«Testing Wikipedia» could be a nice catchy name for a series for events in various cities around TDD, with experienced dev mentoring less experienced community members, etc. Even if the experts come and go, everybody learn, some test and process get done, and the community grow and learn.
I'm the QA Lead for WMF, and I can say a little about what we've done so far, and things we'd like to do in the future.
In May we collaborated with the Weekend Testers (Americas)[1] in an online test exercise to validate the new frequent rollout schedule of new software to all of the Wikipedia wikis. WTA meets on the first Saturday of every month, and conveniently, we had deployed the latest version to all of the wikis except English Wikipedia at that time, so we had quite a few professional software testers looking for anomalies in the new wiki software, using English Wikipedia as an oracle for correct behavior. It went well, but the scope was a bit ambitious, so we were lucky that the testers were very professional.

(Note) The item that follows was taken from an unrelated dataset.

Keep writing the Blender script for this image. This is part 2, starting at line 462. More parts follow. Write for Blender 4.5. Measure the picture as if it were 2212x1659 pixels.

In June we collaborated online with Openhatch.org to validate a near-final version of the new Article Feedback system. This was a much more focused exercise, and it went really well, we found a number of real issues with AFT that we were able to address before rolling it out widely. Some of participants from the previous test event with WTA helped out, so there was a mix of skill and experience among the testers, and several people remarked about how they had not expected to have so much fun.
We would like to do some more sessions like these. One strong suggestion is to have a test event addressing outstanding Bugzilla issues for particular extensions. This could be an ongoing exercise, either in collaboration with other groups or as a pure-Wikipedia exercise. I have discussed doing this with the leader of WTA who is also one of the instructors of the Association for Software Testing[2] 'Bug Advocacy' course, but haven't pursued it much farther than that.
In the long run we would like these sorts of exercises to foster a critical spirit among Wikipedia users, improve the quality of issue reporting and follow-up in Bugzilla, build liaisons with communities like WTA and Openhatch that would not otherwise exist, and foster a general sense that all the Wikipedia software can be tested at any time, and Bugzilla is always open for all sorts of improvements.
So now to address what you actually said :-)...
Although I've read my share of unit tests in many languages, I'm not expert at it, nor do I have a background in PHP. But I am nearly certain that our existing unit test arrangements could be improved in many ways. Threads on the subject show up on this list from time to time, and I think I can say accurately that we could make better use of mocks and stubs instead of e.g. real database tables, we could do more TDD, our code coverage is probably not very high, and improving that coverage would entail not only writing more unit tests, but also refactoring existing code to make it more testable. I think improving unit testing would be a great ongoing project.